→ **Required task**:
State how many lines of the entries below hold the word "follow"; reply with nothing but the number.

[3D scene scripts]
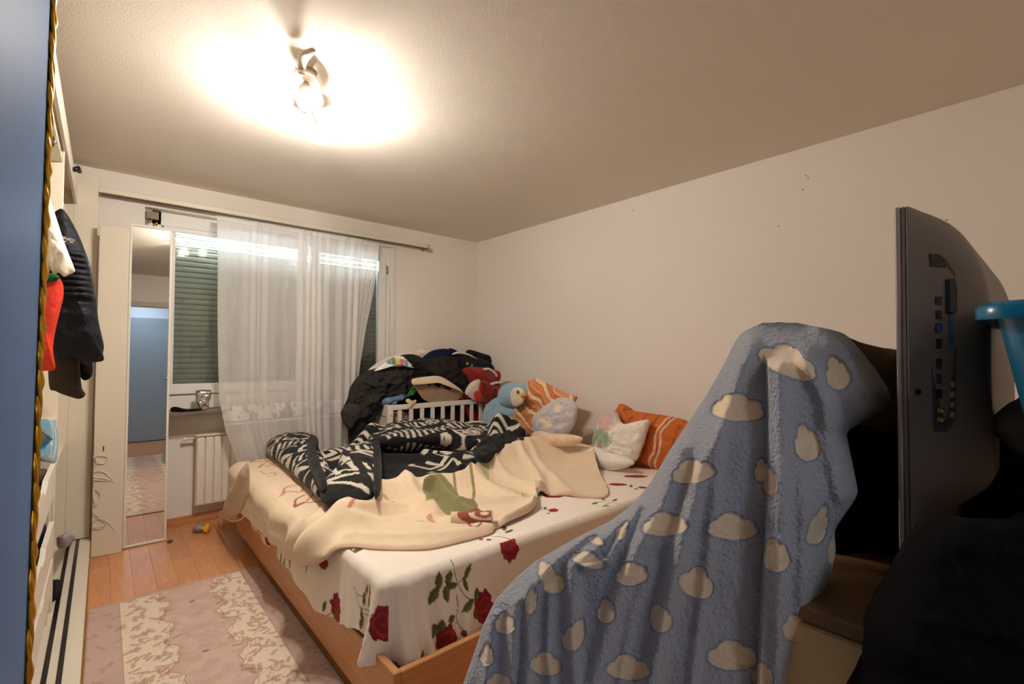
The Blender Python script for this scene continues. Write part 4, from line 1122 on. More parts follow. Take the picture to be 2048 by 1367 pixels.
tag(puff('white_pillow', [(1150, 905), (1185, 893), (1220, 905), (1255, 915), (1268, 927), (1240, 938), (1205, 940), (1165, 930)],
         dict(X=2.62), .06, mat('white_cotton', (238, 228, 216), .9, bump=.2, bscale=40), folds=.010, fscale=6, seed=16, n=90, nr=26),
    'flat white pillow corner lying on the sheet below the printed pillow', 'pillow')

pg = thing('penguin_toy', 'round light-blue plush penguin toy sitting between cot and striped pillow', 'soft toy', pt(1000, 850, X=2.82))
m_bl = mat('penguin_blue', (152, 190, 210), .95, sheen=.5, bump=1.0, bscale=130, bdist=.008, var=.12, vscale=40)
puff('body', [(976, 860), (971, 835), (976, 812), (992, 796), (1010, 790), (1034, 800), (1046, 820), (1034, 845), (1010, 868), (990, 872)], dict(X=2.84), .13, m_bl, pg, folds=.006, fscale=20, seed=1, n=90, nr=30)
puff('head', [(1003, 800), (1003, 782), (1012, 769), (1028, 764), (1045, 768), (1056, 780), (1058, 795), (1048, 810), (1030, 816), (1012, 812)], dict(X=2.80), .12, m_bl, pg, folds=.004, fscale=20, seed=2, n=90, nr=30)
fc = puff('face_patch', [(1022, 796), (1022, 784), (1030, 775), (1042, 776), (1049, 786), (1048, 800), (1040, 810), (1028, 812)], dict(X=2.70), .030, mat('penguin_cream', (238, 220, 190), .95, sheen=.4, bump=.7, bscale=160, bdist=.005), pg, n=60, nr=18)
pb_ = pt(1047, 790, X=2.66); lathe('beak', [(0, -.03), (.022, -.02), (.026, 0), (.018, .022), (0, .035)], pb_, (-.9, -.4, .05), mat('beak_orange', (236, 160, 56), .8), pg, 18)
ey = pt(1035.5, 783, X=2.66); e_ = lathe('eye', [(0, -.008), (.011, -.004), (.013, .002), (.008, .008), (0, .010)], ey, (-1, -.3, .1), mat('eye_black', (16, 18, 26), .15), pg, 16)
lathe('eye_shine', [(0, -.002), (.004, 0), (0, .003)], ey+np.array((-.0095, -.004, .004)), (-1, -.3, .1), mat('eye_white', (245, 245, 245), .3), e_, 10)

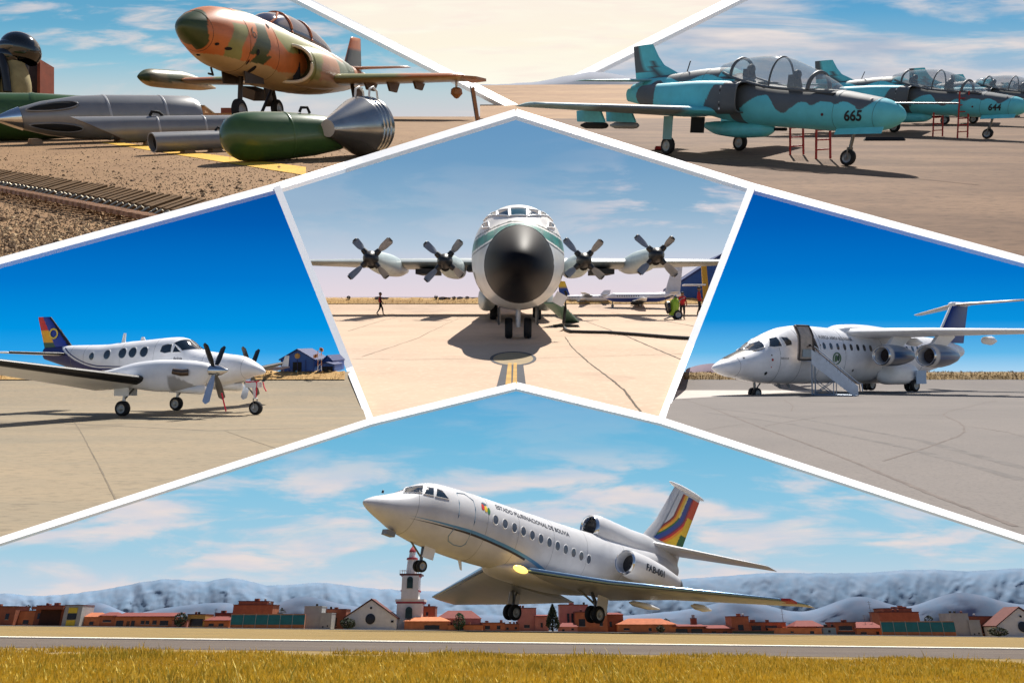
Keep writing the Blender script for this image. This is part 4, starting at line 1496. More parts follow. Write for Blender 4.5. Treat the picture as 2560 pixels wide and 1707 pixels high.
def build_transport():
    T = T_MID
    R = rot_ground(90, T.slope)
    t = T.gd(1301, 23.5)
    root = empty('transport_plane', T.craft(R, t), 'four-propeller transport plane facing the camera with a big black nose', 'airplane')
    B = Loft([(0, 4.05, 1.85, 1.15, 2.95, 2), (2.2, 4.35, 1.75, 1.24, 3.0, 2), (4.5, 4.6, 1.62, 1.33, 3.05, 2), (6.5, 4.92, 1.42, 1.74, 3.2, 2.05), (7.1, 5.14, 1.38, 1.85, 3.25, 2.05), (7.9, 5.62, 1.32, 1.98, 3.35, 2.1),
              (8.8, 5.9, 1.27, 2.06, 3.45, 2.1), (10.5, 6.06, 1.22, 2.15, 3.55, 2.1), (18, 6.1, 1.2, 2.18, 3.6, 2.1), (45, 6.1, 1.25, 2.15, 3.6, 2.1), (60, 6.1, 2.6, 1.7, 4.2, 2.1), (78, 6.0, 5.0, .35, 5.5, 2)], nose=(4.5, .40))
    teal, white, low = rgb(16, 122, 112), rgb(236, 232, 226), rgb(196, 200, 200)
    def paint(x, y, z):
        ay = abs(y)
        zb = 4.72 - .36 * max(0, ay - .35) ** 1.05
        d = z - zb
        if d > .28:
            return white
        if d > .20:
            return rgb(70, 80, 80)
        if d > .13:
            return white
        if d > -.34:
            return teal if (int(ay * 7) % 3) else rgb(14, 100, 98)
        if d > -.42:
            return white
        if d > -.5:
            return rgb(48, 56, 66)
        return low
    B.mesh(260, 260, xa=4.5, xb=B.x1, cap=False, warp=2.2).build('fuselage', M_PAINT, root, 60, paint)
    B.mesh(50, 72, xb=4.5, cap=False).build('radome', mat('radome_black', rgb(11, 12, 18), 0.55, 0, 0.3, 1.0, spec=0.12, bump=0.05, bscale=3), root, 60)
    MB().tube([B.pt(4.5, 2 * pi * k / 48) for k in range(49)], .03, 6).build('radome_seam', mat('seam_grey', rgb(90, 92, 92), 0.5, 0, 0.1), root, 60)
    # flight-deck glazing in two rows
    M_TG = mat('teal_glass', rgb(48, 92, 104), 0.05, 0, 0.1, 3, spec=0.9, coat=0.5)
    def pane(x0, x1, a0, a1, sh=0.0, m=M_TG):
        vs, fs, K = [], [], 6
        for j in range(K + 1):
            for i in range(K + 1):
                x = x0 + (x1 - x0) * j / K + sh * i / K
                a = a0 + (a1 - a0) * i / K
                p = B.pt(x, radians(a))
                c = B.pt(x, radians(a)) - Vector((x, 0, B.at(x)[0]))
                vs.append(p + c.normalized() * .03 + Vector((-.02, 0, 0)))
        for j in range(K):
            for i in range(K):
                q = j * (K + 1) + i
                fs.append((q, q + 1, q + K + 2, q + K + 1))
        w = MB().add(vs, fs).build('windscreen_pane', m, root, 60)
        n = K + 1
        rim = [vs[i] for i in range(n)] + [vs[j * n + K] for j in range(1, n)] + [vs[K * n + i] for i in range(K - 1, -1, -1)] + [vs[j * n] for j in range(K - 1, 0, -1)]
        MB().tube(rim + [rim[0]], .035, 6).build('windscreen_frame', M_WHITE, w, 60)
    pane(7.32, 7.95, 80.5, 99.5)
    for sg in (1, -1):
        def A(a):
            return 90 + sg * a
        pane(7.32, 7.92, A(11.5), A(25), .35, mat('teal_glass_dark', rgb(30, 52, 66), 0.05, 0, 0.1, 3, spec=0.9, coat=0.5))
        pane(7.72, 8.3, A(27), A(36), .6, mat('teal_glass_dark', rgb(30, 52, 66), 0.05, 0, 0.1))
        pane(8.5, 9.3, A(38), A(46), .5, mat('teal_glass_dark', rgb(30, 52, 66), 0.05, 0, 0.1))
        pane(7.2, 7.7, A(40), A(50), .5, mat('teal_glass_dark', rgb(30, 52, 66), 0.05, 0, 0.1))
        # faint squadron marks beside the nose
        for (x, z, r) in ((7.6, 2.75, .17), (8.1, 2.45, .13), (7.9, 2.15, .15), (8.6, 2.95, .1)):
            B.patch(oval(x, z, r * 1.6, r, 9), sg, .012).build('marking', mat('marking_grey', rgb(120, 128, 128), 0.5, 0, 0.4, 5), root, 0)
    # propellers and nacelles
    M_BL = mat('blade_satin_grey', rgb(140, 142, 146), 0.35, 0.4, 0.1, 3)
    k = 58 / FPX
    props = [((942, 647), [(-42, -48), (53, -49), (-57, 50), (42, 49)]), ((1126, 654), [(-52, -47), (42, -53), (-51, 50), (45, 38)]),
             ((1471, 652), [(-50, -55), (46, -51), (-46, 40), (50, 45)]), ((1651, 639), [(-54, -49), (43, -45), (-45, 47), (52, 52)])]
    for (px, py), tips in props:
        y, z = -(px - 1301) * k, 1.92 + 58 * (738 - py) / FPX
        hub = Vector((34.5, y, z))
        pr = MB().lathe(hub, (-1, 0, 0), [(-.5, .55), (-.1, .62), (.25, .6), (.7, .34), (.95, .0)], 24).build('propeller', M_BLACK, root, 60)
        for dx, dy in tips:
            d = Vector((0, -dx * k, -dy * k))
            u = d.normalized()
            b = blade_mesh(hub + u * .85, hub + d * .96, (-1, 0, 0), .66, .12, 46, 24).build('propeller_blade', M_BL, pr, 60)
            MB().tube([hub + u * .2, hub + u * .5, hub + u * .95], [.28, .27, .22], 12).build('blade_cuff', M_BLACK, b, 50)
            MB().tube([hub + d * .93, hub + d * .965], [.24, .2], 8).build('blade_tip', M_BLACK, b, 50)
        N = Loft([(34.8, z + .6, z - .62, .58, z, 2.1), (37, z + .72, z - .95, .82, z - .1, 2.2), (42, z + .78, z - 1.2, .95, z - .15, 2.3), (47, z + .6, z - 1.15, .9, z - .2, 2.3), (53, z + .1, z - .7, .4, z - .3, 2)])
        mb = N.mesh(40, 40)
        mb.v = [(a, b + y, c) for a, b, c in mb.v]
        nac = mb.build('engine_nacelle', mat('nacelle_grey', rgb(186, 198, 196), 0.4, 0, 0.14, .8), root, 60)
        MB().ball((34.75, y, z - .55), (.12, .34, .26), 16, 8).build('oil_cooler_intake', M_DARK, nac, 60)
    # wing
    M_W = mat('transport_wing', rgb(176, 184, 182), 0.42, 0, 0.12, .8)
    for sg in (1, -1):
        w = wing([((44.2, sg * 1.2, 5.0), 9.5, 1.25, .5), ((44.6, sg * 11.4, 5.05), 8.0, .95, .4), ((46.0, sg * 21.5, 5.15), 4.6, .5, .15)], steps=10).build('wing', M_W, root, 40)
        MB().box((46.5, sg * 8.3, 4.12), (5.5, 1.9, .5)).build('underwing_box', mat('underwing_dark', rgb(34, 36, 38), 0.7, 0, 0.3, 1), w, 0)  # dark boxes hung under the wing on both sides of the inner engine
        MB().box((45.5, sg * 3.4, 4.35), (3.5, 2.2, .4)).build('underwing_inner_box', mat('underwing_dark', rgb(34, 36, 38), 0.7), w, 0)
    wing([((70, 0, 6.0), 10, 1.0, 0), ((76, 0, 11.2), 5.0, .5, 0)], vertical=True).build('fin', M_W, root, 40)
    for sg in (1, -1):
        wing([((72, sg * .3, 5.9), 6, .7, 0), ((74.5, sg * 4.6, 5.95), 3.5, .35, 0)]).build('tailplane', M_W, root, 40)
    # sponsons and landing gear
    for sg in (1, -1):
        S = Loft([(26, 2.2, 1.0, .3, 1.6, 2.3), (30, 2.6, .75, .62, 1.6, 2.5), (44, 2.6, .75, .62, 1.6, 2.5), (50, 2.0, 1.2, .2, 1.6, 2.2)], nose=(1.5, .5), tail=(1.5, .5))
        mb = S.mesh(24, 28)
        mb.v = [(a, b + sg * 2.15, c) for a, b, c in mb.v]
        mb.build('gear_sponson', M_W, root, 60)
        for x in (33, 38):
            wheel(root, (x, sg * 1.75, .62), .62, .5)
    leg = gear_leg(root, [(8.6, 0, 1.4), (8.6, 0, .5)], .12, 'nose_gear_leg', M_WHITE)
    for d in (-.42, .42):
        wheel(root, (8.6, d, .46), .46, .34)
    for sg in (-1, 1):
        MB().box((9.2, sg * .85, 1.0), (2.6, .07, .75)).build('gear_door', mat('gear_door_dark', rgb(52, 56, 58), 0.5, 0, 0.2), root, 0)
    # open crew door used as steps, on the side away from the sun lamp of the nose
    a, b = Vector((20, -2.15, 1.5)), Vector((27.5, -4.0, .06))
    st = MB().prism([a + Vector((0, -.5, 0)), a + Vector((0, .5, 0)), b + Vector((0, .5, 0)), b + Vector((0, -.5, 0))], (0, 0, -.09)).build('crew_door', mat('door_green', rgb(88, 128, 112), 0.5, 0, 0.2, 3), root, 0)
    for i in range(6):
        p = a.lerp(b, (i + .5) / 6)
        MB().box(p + Vector((0, 0, .06)), (.35, .95, .05)).build('step', mat('door_green', rgb(88, 128, 112), 0.5), st, 0)
    MB().box((7.2, -1.75, 1.75), (.03, .5, .5), Matrix.Rotation(.5, 3, 'X')).build('nose_hatch', M_WHITE, root, 0)
    return root
build_transport()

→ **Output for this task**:
2